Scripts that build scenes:
** start **
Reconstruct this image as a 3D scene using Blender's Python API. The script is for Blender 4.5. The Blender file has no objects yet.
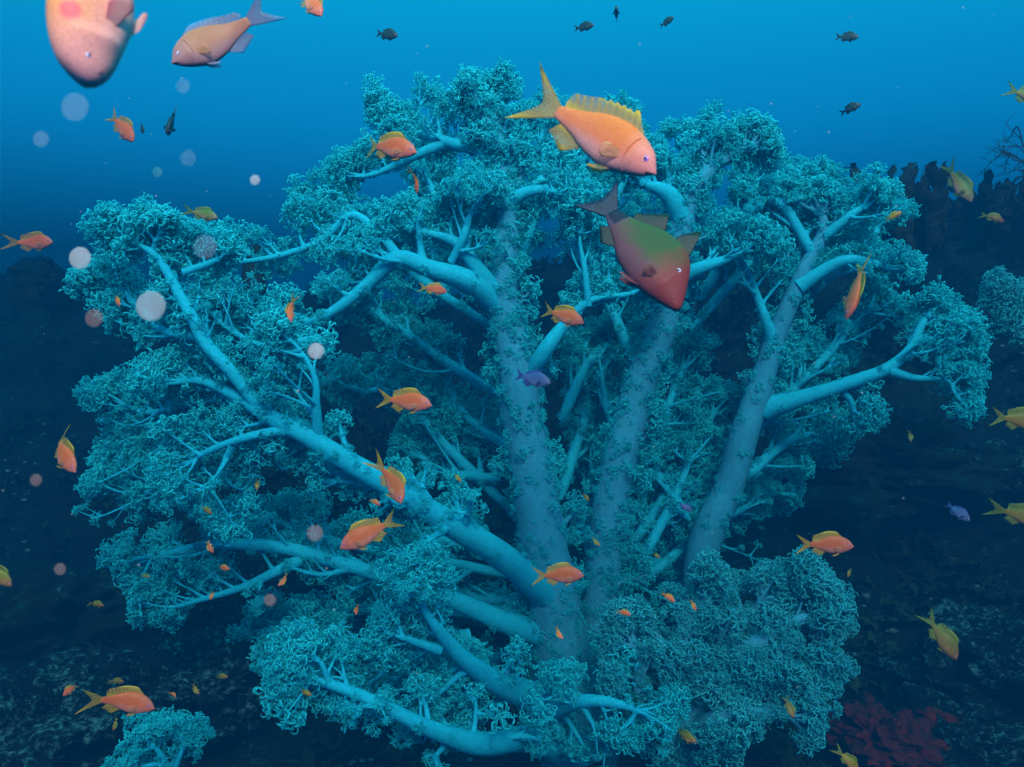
import bpy, math, random
import numpy as np
from mathutils import Vector, Matrix, noise as mnoise

# ------------------------------------------------------------------ camera, water light, sun, exposure
S = bpy.context.scene
COL = S.collection
CAM_Z = 0.85
FPX = 886.8                                  # focal length in pixels at 1024 wide
cam_d = bpy.data.cameras.new('camera'); cam = bpy.data.objects.new('camera', cam_d); COL.objects.link(cam)
cam.location = (0, 0, CAM_Z); cam.rotation_euler = (math.radians(90), 0, 0)
cam_d.sensor_width = 36.0; cam_d.lens = 36.0 * FPX / 1024
cam_d.clip_start = 0.02; cam_d.clip_end = 200
cam_d.dof.use_dof = True; cam_d.dof.focus_distance = 1.7; cam_d.dof.aperture_fstop = 12.0
S.camera = cam

SUN_DIR = Vector((0.10, -0.80, 0.60)).normalized()      # towards the sun
SUN_EL = math.asin(SUN_DIR.z); SUN_ROT = math.atan2(SUN_DIR.x, SUN_DIR.y)
w = bpy.data.worlds.new('World'); S.world = w; w.use_nodes = True
nt = w.node_tree; nt.nodes.clear()
def wn(t): return nt.nodes.new(t)
out = wn('ShaderNodeOutputWorld'); bg = wn('ShaderNodeBackground'); bg.inputs['Strength'].default_value = 0.1
sky = wn('ShaderNodeTexSky'); sky.sky_type = 'NISHITA'; sky.sun_disc = False
sky.sun_elevation = SUN_EL; sky.sun_rotation = SUN_ROT
tint = wn('ShaderNodeMix'); tint.data_type = 'RGBA'; tint.blend_type = 'MULTIPLY'
tint.inputs['Factor'].default_value = 1.0; tint.inputs['B'].default_value = (0.02, 0.10, 0.16, 1)
geo = wn('ShaderNodeTexCoord'); sep = wn('ShaderNodeSeparateXYZ'); mr = wn('ShaderNodeMapRange')
mr.inputs['From Min'].default_value = -1; mr.inputs['From Max'].default_value = 1
ramp = wn('ShaderNodeValToRGB')
WATER = [(-1.0, (0.0, 0.004, 0.012)), (-0.30, (0.0, 0.018, 0.07)), (0.0, (0.0, 0.16, 0.48)), (0.12, (0.0, 0.235, 0.64)),
         (0.25, (0.0, 0.225, 0.52)), (0.34, (0.0, 0.195, 0.38)), (0.44, (0.0, 0.195, 0.33)), (0.62, (0.01, 0.60, 0.80)), (1.0, (0.03, 0.92, 1.0))]
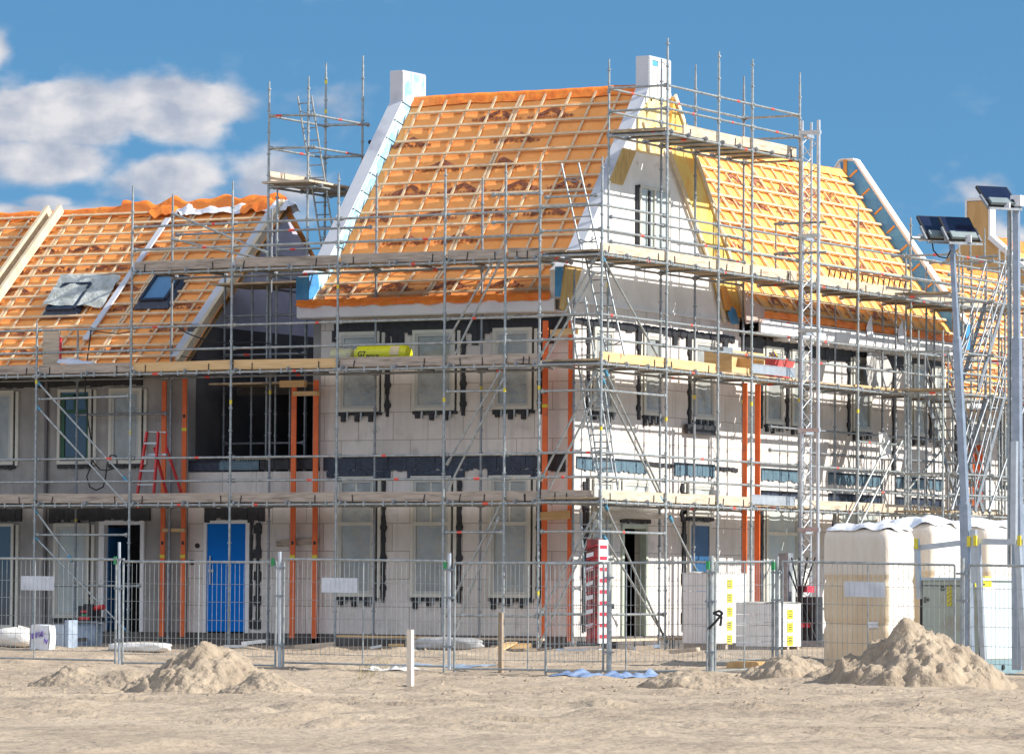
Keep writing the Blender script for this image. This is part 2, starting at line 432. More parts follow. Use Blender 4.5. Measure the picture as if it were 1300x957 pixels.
# ================================================================== THE SETTING
def gz(x, y):
    d = -y if y < 0 else 0
    return -.27-.0095*min(d, 22)-.0035*max(0, min(d-22, 60))
def gh(x, y):
    z = gz(x, y)
    n1 = noise.fractal((x*.22, y*.22, 1.3), 1.0, 2.0, 4)
    n2 = noise.fractal((x*1.1, y*1.1, 5.3), .9, 2.1, 4)
    n3 = noise.noise((x*4.5, y*4.5, 2.2))
    far = 1 if -70 < y else .3
    if -60 < y < -19:
        for (y0, sl, ph) in ((-26.5, .06, 0), (-28.3, .06, 1), (-33, -.10, 2), (-35, -.10, 3), (-41, .03, 4), (-43, .03, 5)):
            dd = abs(y-(y0+sl*(x-12)+.35*math.sin(x*.17+ph)))
            if dd < .5:
                z += (-.07 if dd < .20 else (.045*(1-(dd-.20)/.30)))*(.6+.4*noise.noise((x*.6, ph, 2)))+(.018*math.sin(x*24+dd*9) if dd < .2 else 0)
        c = noise.cell((x*1.6, y*1.1, 3)) if hasattr(noise, 'cell') else 0
        if c > .72: z -= .035*max(0, noise.noise((x*3.1, y*2.4, 8))+.2)
    a = 1 if y < -4 else max(.3, 1-(y+4)/6)
    z += (.055*n1+.038*n2*a+.016*n3*a)*far
    r = noise.noise((x*.9+7, y*.9, 9))
    if r > .25 and y < -3: z += (r-.25)*.22
    return z
def axis(lo, hi, fine0, fine1, fs, cs):
    a = []; x = fine0
    while x <= fine1: a.append(x); x += fs
    s = fs; x = fine0
    while x > lo: s = min(s*1.25, cs); x -= s; a.insert(0, x)
    s = fs; x = a[-1]
    while x < hi: s = min(s*1.25, cs); x += s; a.append(x)
    return a
xs = axis(-1500, 1500, -6, 28, .13, 200); ys = axis(-400, 1500, -42, 1, .13, 200)
g = MB(); nx = len(xs)
g.v = [(x, y, gh(x, y) if abs(x) < 80 and -88 < y < 40 else gz(x, y)) for y in ys for x in xs]
g.f = [(j*nx+i, j*nx+i+1, (j+1)*nx+i+1, (j+1)*nx+i) for j in range(len(ys)-1) for i in range(nx-1)]
g.m = [0]*len(g.f); g.s = [True]*len(g.f)
go = g.build('ground', M_sand); structure(go)

# ================================================================== CORNER HOUSE
WL = wallL(); WR = wallR()
LX0, LX1 = -6.79, 0.0       # width
HD = 8.4                    # depth
house = thing('corner_house', (0, 0, 0), 'tall white block corner house with steep orange batten roof and two white gable stacks', 'house', 'houses under construction')
w = MB()
gl_op = [(XL(450)-.45, XL(450)+.45, .82, 3.55)]
wall_open(w, WL, -6.40, 0, 0, 7.35, .3, [])
w.build('wall', M_blk, house)
# right hand (gable side) wall with the open doorway
door_o = (2.40, 3.66, 0, 2.50)
w = MB(); W3 = lambda u, d, z: (d, u, z)
wall_open(w, W3, .3, HD, 0, 7.35, .3, [door_o]); w.build('wall', M_blk, house)
w = MB(); w.box(-6.79, -6.49, .302, HD, 0, 7.35); w.build('wall', M_conc, house)
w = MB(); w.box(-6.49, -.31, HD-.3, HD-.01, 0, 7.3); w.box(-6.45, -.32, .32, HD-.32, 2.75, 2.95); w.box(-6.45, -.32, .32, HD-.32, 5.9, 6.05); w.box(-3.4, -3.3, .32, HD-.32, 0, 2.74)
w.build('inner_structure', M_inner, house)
w = MB(); w.box(-6.6, .02, -.02, HD, -.6, -.004); w.build('foundation', M_found, house)
# roof profile across y, both slopes
PROF = [(-.45, 7.35), (.50, 8.12), (4.2, 12.45)]
PROFB = [(8.85, 7.35), (7.9, 8.12), (4.2, 12.45)]
P_main, T_main = roof_slope(house, PROF, LX0+.33, -.32, 'x', M_mem, pitch_b=.47, pitch_c=.655, first=.28, seed=2, double=5)
# rear slope, plain
b = MB(); b.add([(LX0+.33, 8.85, 7.35), (-.32, 8.85, 7.35), (-.32, 7.9, 8.12), (LX0+.33, 7.9, 8.12), (-.32, 4.2, 12.45), (LX0+.33, 4.2, 12.45)], [(0, 1, 2, 3), (3, 2, 4, 5)]); b.build('rear_roof', M_mem, house)
# ridge fold of loose membrane
def ridge_fold(par, x0, x1, y, z, ax='x', m=None, amp=.05, hgt=.10, seed=0):
    mb = MB()
    def fn(a, b_):
        u = x0+(x1-x0)*a; t = (b_-.5)*2
        n = noise.noise((u*2.1+seed, t*1.5, seed)); n2 = noise.noise((u*.5+seed, 0, seed))
        dz = hgt*(1-abs(t))-.16*abs(t)+amp*n+amp*1.6*max(0, n2)
        q = (u, y+t*.17+amp*n*.5, z+dz)
        return q if ax == 'x' else (q[1], q[0], q[2])
    mb.grid(fn, int(abs(x1-x0)/.06), 8)
    return mb.build('ridge_membrane', m or M_flap, par)
ridge_fold(house, LX0+.33, -.32, 4.2, 12.47, seed=3, amp=.03, hgt=.09)
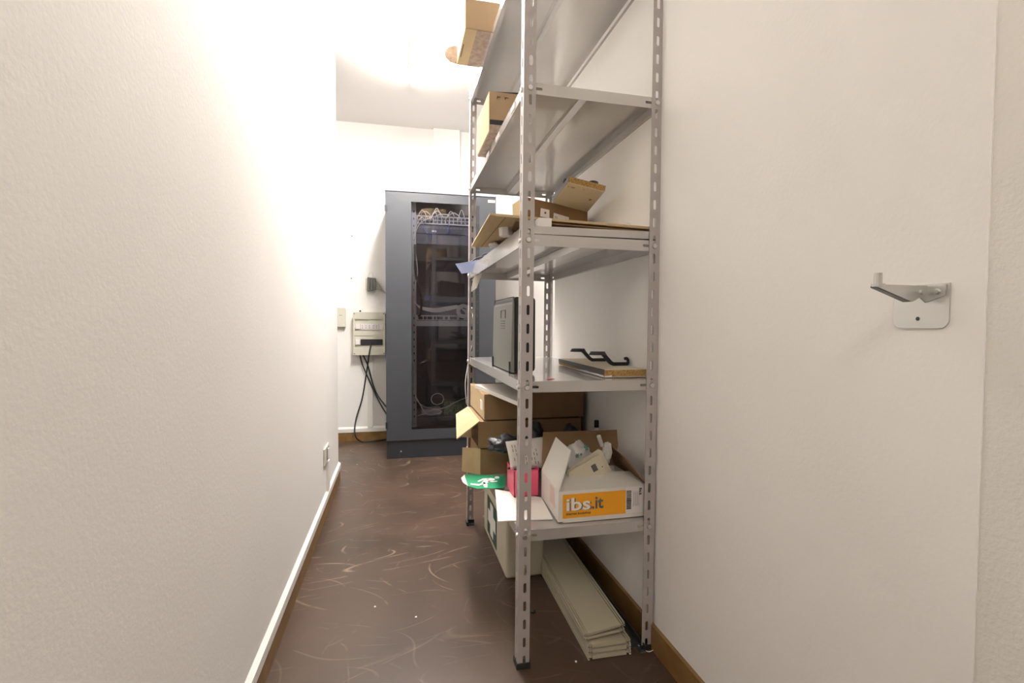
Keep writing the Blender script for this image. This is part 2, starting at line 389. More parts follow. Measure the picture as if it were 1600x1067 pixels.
# ------------------------------------------------------------------ rack
RX, RY, RW, RD, RH = .3137, 1.2762, .400, 1.017, 2.0
LEAN = .0069
rack = thing('shelving_rack', 'tall grey slotted-angle metal shelving rack bolted together against the right wall', 'rack', (RX, RY, 0), rot=(0, LEAN, 0))
PF = .033; th = .0018
def post_bm():
    bm = nb(); hs = [(.0185, .0212+.05*k, .0042, .0138) for k in range(40) if .0212+.05*k < RH-.015]
    holed(bm, lambda u, v, d: (u, d, v), 0, PF, .004, RH, hs, th)
    holed(bm, lambda u, v, d: (d, u, v), th, PF, .004, RH, hs, th)
    return bm
def foot_bm():
    bm = nb(); box(bm, -.003, PF+.003, -.003, .006, 0, .016); box(bm, -.003, .006, .006, PF+.003, 0, .016); box(bm, 0, PF, 0, PF, 0, .003); return bm
p0 = ob('post', post_bm(), M_rack, rack, local=True); f0 = ob('rubber_foot', foot_bm(), M_rubber, p0, local=True)
for x, y, rz in ((RW, 0, 90), (RW, RD, 180), (0, RD, 270)):
    q = p0.copy(); C.objects.link(q); q.parent = rack; q.location = (x, y, 0); q.rotation_euler = (0, 0, math.radians(rz))
    g = f0.copy(); C.objects.link(g); g.parent = q
def shelf_bm(lip=.03):
    bm = nb(); x0, x1, y0, y1 = .003, RW-.003, .003, RD-.003
    box(bm, x0, x1, y0, y1, -.0015, 0)
    hs = [(.042, -.015, .0095, .0036), (RW-.042, -.015, .0095, .0036)]
    for yy, dd in ((y0, 1), (y1, -1)):
        holed(bm, lambda u, v, d, yy=yy, dd=dd: (u, yy+dd*d, v), x0, x1, -lip, -.0015, list(hs), .0012)
    for xx, dd in ((x0, 1), (x1, -1)):
        holed(bm, lambda u, v, d, xx=xx, dd=dd: (xx+dd*d, u, v), y0, y1, -lip, -.0015, [(.045, -.015, .0095, .0036), (RD-.045, -.015, .0095, .0036)], .0012)
        box(bm, min(xx, xx+dd*.012), max(xx, xx+dd*.012), y0+.01, y1-.01, -lip, -lip+.0012)
    return bm
def rib_bm():
    bm = nb(); xc = RW/2; y0, y1 = .006, RD-.006
    pr = [(-.035, -.0016), (-.024, -.0016), (-.018, -.022), (.018, -.022), (.024, -.0016), (.035, -.0016), (.035, -.0030), (.0252, -.0030), (.019, -.0238), (-.019, -.0238), (-.0252, -.0030), (-.035, -.0030)]
    return prism(bm, [(xc+u, y0, v) for u, v in pr], (0, y1-y0, 0))
ZS = [.377, .7805, 1.172, 1.567, 1.970]
s0 = ob('shelf', shelf_bm(), M_shelf, rack, local=True); r0 = ob('stiffener_rib', rib_bm(), M_shelf, s0, local=True)
s0.location = (0, 0, ZS[0])
for z in ZS[1:]:
    q = s0.copy(); C.objects.link(q); q.parent = rack; q.location = (0, 0, z)
    g = r0.copy(); C.objects.link(g); g.parent = q
bb = nb(); cyl(bb, (0, 0, 0), (0, -1, 0), .0075, .0045, 14, r2=.006)
b0 = None
for z in ZS:
    for x, y, rz in ((.0175, 0, 0), (RW-.0175, 0, 0), (.0175, RD, 180), (RW-.0175, RD, 180), (0, .0175, -90), (0, RD-.0175, -90)):
        if b0 is None: b0 = ob('bolt', bb, M_zinc, rack, local=True); q = b0
        else: q = b0.copy(); C.objects.link(q); q.parent = rack
        q.location = (x, y, z-.016); q.rotation_euler = (0, 0, math.radians(rz))
# paper stickers on the left edge of the fourth shelf
for yy, ln in ((.11, .05), (.33, .06), (.52, .05), (.75, .04)):
    ob('sticker', box(nb(), .0012, .003, yy, yy+ln, 1.567-.022, 1.567-.006), M_stick, rack, local=True, label='small white sticker on the shelf edge')
def lx(z): return LEAN*z     # sideways shift of the leaning rack at height z
S2, S3, S4, S5, S6 = [z+.0002 for z in ZS]

# spare shelf pan lying on the third shelf
zt = S4 - .0
bm = nb(); x0, x1, y0, y1 = RX+.006+lx(1.17), RX+RW-.006+lx(1.17), RY+.004, RY+RD-.004
box(bm, x0, x1, y0, y1, zt+.0205, zt+.022)
for a_ in ((x0, x0+.0014, y0, y1), (x1-.0014, x1, y0, y1), (x0, x1, y0, y0+.0014), (x0, x1, y1-.0014, y1)): box(bm, *a_, zt+.001, zt+.0205)
tag(ob('shelf_panel', bm, M_shelf), 'spare grey shelf pan laid loose on top of the middle shelf', 'shelf')
Z4 = zt+.0222

# ------------------------------------------------------------------ server cabinet
CX0, CX1, CY, CZ = -.0745, .690, 3.503, 1.856
cab = thing('server_cabinet', 'dark grey server cabinet with a glass door standing before the back wall', 'cabinet', (CX0, CY, 0))
bm = nb(); D = .58
box(bm, CX0, CX0+.02, CY+.02, CY+D, .125, CZ-.02); box(bm, CX1-.02, CX1, CY+.02, CY+D, .125, CZ-.02)
box(bm, CX0+.02, CX1-.02, CY+D-.01, CY+D, .125, CZ-.02); box(bm, CX0+.02, CX1-.02, CY+.02, CY+D, .125, .14); box(bm, CX0+.02, CX1-.02, CY+.02, CY+D-.01, CZ-.035, CZ-.02)
ob('body', bm, M_cab, cab)
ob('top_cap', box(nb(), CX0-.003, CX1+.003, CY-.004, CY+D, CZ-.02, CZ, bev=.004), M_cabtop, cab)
bm = nb(); box(bm, CX0+.004, CX0+.0895, CY+.012, CY+D, 0, .122); box(bm, CX0+.0905, CX1-.004, CY+.012, CY+D, 0, .122)
ob('plinth', bm, M_cabd, cab)
bm = nb(); cyl(bm, (CX0+.099, CY+.012, .049), (0, -1, 0), .006, .004, 12); ob('screw', bm, M_zinc, cab)
GX0, GX1, GZ0, GZ1 = .098, .540, .200, 1.772
bm = nb(); dz0, dz1 = .127, CZ-.024
box(bm, CX0+.001, GX0, CY, CY+.018, dz0, dz1); box(bm, GX1, CX1-.001, CY, CY+.018, dz0, dz1)
box(bm, GX0, GX1, CY, CY+.018, dz0, GZ0); box(bm, GX0, GX1, CY, CY+.018, GZ1, dz1)
door = ob('door', bm, M_cab, cab)
ob('glass_pane', box(nb(), GX0, GX1, CY+.006, CY+.010, GZ0, GZ1), M_glass, door)
bm = nb(); holed(bm, lambda u, v, d: (u, CY-.001+d*-1, v), .545, .570, .62, 1.768, [(.5575, .645+k*.05, .004, .0045) for k in range(22)], .003)
ob('perforated_strip', bm, M_black, door)
bm = nb()
tube(bm, smooth_path([(.585, CY, 1.40), (.585, CY-.03, 1.41), (.60, CY-.035, 1.43), (.665, CY-.035, 1.432), (.675, CY, 1.432)], 5), .006); ob('door_handle', bm, M_black, door)
for z in (1.72, .235): ob('hinge', box(nb(), CX0-.004, CX0+.012, CY-.004, CY+.012, z-.02, z+.02), M_black, door)
ob('name_plate', box(nb(), .632, .682, CY-.002, CY, 1.797, 1.815), M_cream, door, label='blank cream name plate')
YI = CY+.10
for x in (.118, .560):
    bm = nb(); holed(bm, lambda u, v, d: (u, YI-.012-d, v), x-.016, x+.016, .2, 1.80, [(x, .225+k*.05, .004, .008) for k in range(31)], .002)
    ob('rail', bm, M_equip, cab)
def unit(name, z0, z1, m, dep=.25): return ob(name, box(nb(), .136, .545, YI-.02, YI+dep, z0, z1), m, cab)
pp = unit('patch_panel', 1.640, 1.700, M_equip, .05)
bm = nb()
for r_ in (0, 1):
    for k in range(14): box(bm, .146+k*.0282, .166+k*.0282, YI-.023, YI-.019, 1.650+r_*.024, 1.666+r_*.024)
ob('ports', bm, M_black, pp)
sw = unit('network_switch', 1.575, 1.632, M_dark_eq); bm = nb()
for k in range(16): box(bm, .15+k*.0245, .166+k*.0245, YI-.022, YI-.019, 1.612, 1.622)
ob('ports', bm, M_grey, sw); ob('sticker', box(nb(), .243, .275, YI-.022, YI-.02, 1.588, 1.598), M_stick, sw)
unit('blank_panel', 1.500, 1.570, M_dark_eq, .02)
tr = unit('device_tray', .920, .998, M_equip); bm = nb()
for k, (x, w_) in enumerate(((.148, .03), (.185, .02), (.21, .035), (.255, .015), (.28, .04), (.335, .02), (.37, .05), (.44, .03))):
    box(bm, x, x+w_, YI-.023, YI-.019, .968, .988)
ob('ports', bm, M_black, tr)
bm = nb(); box(bm, .136, .545, YI-.024, YI-.02, .9595, .9625); ob('seam', bm, M_black, tr)
bs = unit('shelf_tray', .265, .275, M_dark_eq, .35)
ob('circuit_box', box(nb(), .33, .53, YI, YI+.15, .275, .37), M_pcb, cab, label='open device with a greenish circuit board')
ob('router', box(nb(), .17, .31, YI+.02, YI+.14, .275, .32, bev=.004), M_equip, cab)
unit('bottom_panel', .205, .262, M_dark_eq, .02)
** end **
Exercise requirements: Return nothing but the lines running from the start of the data to the line with "from mathutils import", please, both ends included and no pictures.

Written answer:
Reconstruct this image as a 3D scene using Blender's Python API. The script is for Blender 4.5. The Blender file has no objects yet.
import bpy, math, random
import numpy as np
from mathutils import Vector, Matrix, noise as mnoise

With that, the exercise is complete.